How can this vulnerability impact me? :

This vulnerability can cause kernel crashes (BUGs) when performing many parallel encrypted SMB reads and writes, potentially leading to system instability or denial of service on affected Linux systems using encrypted SMB mounts.


How can this vulnerability be detected on my network or system? Can you suggest some commands?

This vulnerability can be detected by monitoring for kernel BUG messages related to scatterlist.h and crypto operations, especially when performing many parallel reads and writes on encrypted CIFS mounts. Checking kernel logs (e.g., using 'dmesg' or 'journalctl') for messages like 'kernel BUG at include/linux/scatterlist.h' or 'Oops: invalid opcode' during CIFS operations can indicate the presence of this issue. Example commands to detect this include: 'dmesg | grep -i scatterlist', 'dmesg | grep -i cifs', or 'journalctl -k | grep -i crypto'.


What immediate steps should I take to mitigate this vulnerability?

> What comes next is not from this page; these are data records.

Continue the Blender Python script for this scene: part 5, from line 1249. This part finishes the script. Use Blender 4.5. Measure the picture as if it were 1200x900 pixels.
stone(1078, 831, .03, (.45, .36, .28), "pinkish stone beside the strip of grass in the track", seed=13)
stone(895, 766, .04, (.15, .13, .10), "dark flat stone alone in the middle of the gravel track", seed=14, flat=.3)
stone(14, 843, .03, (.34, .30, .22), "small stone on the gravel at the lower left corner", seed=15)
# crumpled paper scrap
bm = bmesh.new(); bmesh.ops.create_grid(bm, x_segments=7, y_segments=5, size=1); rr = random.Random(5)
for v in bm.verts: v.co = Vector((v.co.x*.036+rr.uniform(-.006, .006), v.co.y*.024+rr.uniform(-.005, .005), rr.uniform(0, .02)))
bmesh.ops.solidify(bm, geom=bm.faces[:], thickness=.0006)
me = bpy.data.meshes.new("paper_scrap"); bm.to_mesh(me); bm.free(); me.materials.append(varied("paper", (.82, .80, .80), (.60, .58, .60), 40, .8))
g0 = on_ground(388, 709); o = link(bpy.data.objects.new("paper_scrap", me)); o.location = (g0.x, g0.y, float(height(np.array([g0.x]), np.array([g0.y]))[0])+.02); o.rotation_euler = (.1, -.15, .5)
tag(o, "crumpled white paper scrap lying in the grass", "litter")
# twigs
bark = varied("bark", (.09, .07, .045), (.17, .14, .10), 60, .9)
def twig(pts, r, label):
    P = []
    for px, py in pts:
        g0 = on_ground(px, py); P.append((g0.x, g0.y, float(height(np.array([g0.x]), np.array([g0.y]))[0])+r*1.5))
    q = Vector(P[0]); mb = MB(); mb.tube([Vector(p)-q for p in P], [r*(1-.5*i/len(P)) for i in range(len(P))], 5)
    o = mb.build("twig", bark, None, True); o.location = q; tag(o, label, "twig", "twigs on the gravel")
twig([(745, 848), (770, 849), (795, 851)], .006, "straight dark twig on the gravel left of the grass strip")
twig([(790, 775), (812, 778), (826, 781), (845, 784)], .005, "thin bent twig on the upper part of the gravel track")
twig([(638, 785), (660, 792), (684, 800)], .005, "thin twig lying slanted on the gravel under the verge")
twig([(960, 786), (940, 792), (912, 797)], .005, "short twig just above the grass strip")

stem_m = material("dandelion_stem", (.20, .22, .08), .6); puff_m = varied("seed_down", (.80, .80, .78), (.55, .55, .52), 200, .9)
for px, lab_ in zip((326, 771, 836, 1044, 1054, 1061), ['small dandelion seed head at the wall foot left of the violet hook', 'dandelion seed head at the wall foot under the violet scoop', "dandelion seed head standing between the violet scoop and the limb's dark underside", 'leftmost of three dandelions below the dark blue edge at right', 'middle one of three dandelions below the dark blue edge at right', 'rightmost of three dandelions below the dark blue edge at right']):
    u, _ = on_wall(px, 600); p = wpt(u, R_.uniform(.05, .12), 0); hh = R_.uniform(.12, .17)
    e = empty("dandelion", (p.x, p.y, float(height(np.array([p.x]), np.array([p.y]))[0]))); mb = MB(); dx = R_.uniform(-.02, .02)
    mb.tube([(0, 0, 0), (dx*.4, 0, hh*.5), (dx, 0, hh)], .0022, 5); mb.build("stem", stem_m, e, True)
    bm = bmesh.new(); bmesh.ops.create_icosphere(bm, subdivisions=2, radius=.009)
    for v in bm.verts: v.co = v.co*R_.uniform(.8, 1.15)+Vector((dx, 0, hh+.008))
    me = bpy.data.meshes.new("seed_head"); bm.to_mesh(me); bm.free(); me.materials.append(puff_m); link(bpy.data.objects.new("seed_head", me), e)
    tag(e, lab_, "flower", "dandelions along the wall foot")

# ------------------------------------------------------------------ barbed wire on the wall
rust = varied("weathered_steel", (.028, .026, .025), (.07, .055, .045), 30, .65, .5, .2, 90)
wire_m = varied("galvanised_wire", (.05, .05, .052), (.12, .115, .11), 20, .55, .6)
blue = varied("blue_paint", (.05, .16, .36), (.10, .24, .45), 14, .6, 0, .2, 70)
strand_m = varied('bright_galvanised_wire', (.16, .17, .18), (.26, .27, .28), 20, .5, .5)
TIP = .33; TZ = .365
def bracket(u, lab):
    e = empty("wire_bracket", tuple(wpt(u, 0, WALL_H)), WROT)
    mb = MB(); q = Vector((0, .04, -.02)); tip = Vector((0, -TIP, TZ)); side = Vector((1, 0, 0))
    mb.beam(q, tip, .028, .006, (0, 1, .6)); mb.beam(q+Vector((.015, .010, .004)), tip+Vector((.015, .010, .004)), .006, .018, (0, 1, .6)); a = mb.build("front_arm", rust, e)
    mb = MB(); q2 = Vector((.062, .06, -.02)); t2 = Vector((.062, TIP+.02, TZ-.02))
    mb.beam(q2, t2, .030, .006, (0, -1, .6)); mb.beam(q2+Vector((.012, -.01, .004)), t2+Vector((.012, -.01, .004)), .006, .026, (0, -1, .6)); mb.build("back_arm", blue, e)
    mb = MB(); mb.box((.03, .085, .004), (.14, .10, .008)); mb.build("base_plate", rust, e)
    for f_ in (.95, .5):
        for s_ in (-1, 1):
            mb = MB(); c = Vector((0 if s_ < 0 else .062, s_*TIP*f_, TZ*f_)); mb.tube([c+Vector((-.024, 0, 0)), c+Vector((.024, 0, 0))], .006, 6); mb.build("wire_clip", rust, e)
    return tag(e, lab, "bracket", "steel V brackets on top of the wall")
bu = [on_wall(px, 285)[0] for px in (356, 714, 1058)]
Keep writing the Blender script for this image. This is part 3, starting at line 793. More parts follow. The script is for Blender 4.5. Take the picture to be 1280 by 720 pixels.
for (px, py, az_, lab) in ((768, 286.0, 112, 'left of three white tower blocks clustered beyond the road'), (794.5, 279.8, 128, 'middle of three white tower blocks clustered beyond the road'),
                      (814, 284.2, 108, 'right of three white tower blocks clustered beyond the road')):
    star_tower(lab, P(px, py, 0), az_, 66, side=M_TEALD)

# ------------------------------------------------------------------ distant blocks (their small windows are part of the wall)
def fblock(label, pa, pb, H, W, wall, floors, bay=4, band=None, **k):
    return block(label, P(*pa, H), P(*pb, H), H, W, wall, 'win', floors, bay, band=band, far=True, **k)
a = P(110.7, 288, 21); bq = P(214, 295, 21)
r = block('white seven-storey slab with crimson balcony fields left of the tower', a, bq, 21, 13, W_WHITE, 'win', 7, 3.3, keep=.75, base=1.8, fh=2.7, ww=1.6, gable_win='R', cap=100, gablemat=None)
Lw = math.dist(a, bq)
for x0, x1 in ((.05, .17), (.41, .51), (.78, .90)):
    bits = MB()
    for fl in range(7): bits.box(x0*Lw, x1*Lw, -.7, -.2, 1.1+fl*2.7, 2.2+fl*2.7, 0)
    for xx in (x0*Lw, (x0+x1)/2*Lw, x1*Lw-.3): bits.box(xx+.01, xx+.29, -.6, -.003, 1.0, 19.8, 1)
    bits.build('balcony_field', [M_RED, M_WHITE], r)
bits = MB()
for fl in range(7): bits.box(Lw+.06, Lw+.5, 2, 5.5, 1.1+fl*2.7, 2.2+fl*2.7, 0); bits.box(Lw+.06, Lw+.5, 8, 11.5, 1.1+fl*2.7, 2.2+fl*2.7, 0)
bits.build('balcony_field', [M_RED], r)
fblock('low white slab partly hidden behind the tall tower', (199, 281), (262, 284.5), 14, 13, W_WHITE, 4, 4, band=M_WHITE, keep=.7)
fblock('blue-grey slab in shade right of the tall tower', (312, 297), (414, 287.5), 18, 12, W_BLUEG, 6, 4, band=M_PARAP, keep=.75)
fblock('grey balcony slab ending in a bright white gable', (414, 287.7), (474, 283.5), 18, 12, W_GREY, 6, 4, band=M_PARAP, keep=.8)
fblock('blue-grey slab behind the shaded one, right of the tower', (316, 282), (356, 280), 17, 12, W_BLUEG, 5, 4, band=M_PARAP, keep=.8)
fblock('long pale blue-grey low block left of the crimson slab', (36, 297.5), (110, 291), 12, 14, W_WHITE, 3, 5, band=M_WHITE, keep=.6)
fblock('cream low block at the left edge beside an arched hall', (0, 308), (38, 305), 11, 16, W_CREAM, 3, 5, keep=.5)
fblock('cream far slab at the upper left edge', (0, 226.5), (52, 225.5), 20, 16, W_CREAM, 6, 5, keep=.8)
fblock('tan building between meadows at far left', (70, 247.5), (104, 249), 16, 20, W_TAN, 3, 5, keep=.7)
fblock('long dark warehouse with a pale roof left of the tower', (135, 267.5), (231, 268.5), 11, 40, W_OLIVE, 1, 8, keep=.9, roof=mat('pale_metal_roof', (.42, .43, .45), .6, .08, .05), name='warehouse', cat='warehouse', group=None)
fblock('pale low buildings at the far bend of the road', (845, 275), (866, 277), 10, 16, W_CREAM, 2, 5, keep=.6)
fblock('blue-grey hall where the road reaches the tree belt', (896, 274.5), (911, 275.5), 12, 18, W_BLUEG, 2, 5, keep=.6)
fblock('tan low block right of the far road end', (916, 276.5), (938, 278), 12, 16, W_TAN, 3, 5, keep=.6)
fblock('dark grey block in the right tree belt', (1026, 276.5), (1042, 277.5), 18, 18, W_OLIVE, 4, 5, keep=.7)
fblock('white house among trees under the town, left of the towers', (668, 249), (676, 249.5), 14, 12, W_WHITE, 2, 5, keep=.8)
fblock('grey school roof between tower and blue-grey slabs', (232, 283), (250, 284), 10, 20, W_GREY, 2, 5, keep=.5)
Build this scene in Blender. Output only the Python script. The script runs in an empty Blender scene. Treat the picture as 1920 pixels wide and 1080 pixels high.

The immediate mitigation is to update the Linux kernel to a version where this vulnerability is fixed, which involves allocating the aead_request buffer with kmalloc() instead of kvzalloc(). Until an update is applied, reducing the number of parallel reads and writes on encrypted CIFS mounts may help avoid triggering the bug. Monitoring for kernel crashes and avoiding heavy encrypted CIFS I/O workloads can reduce the risk.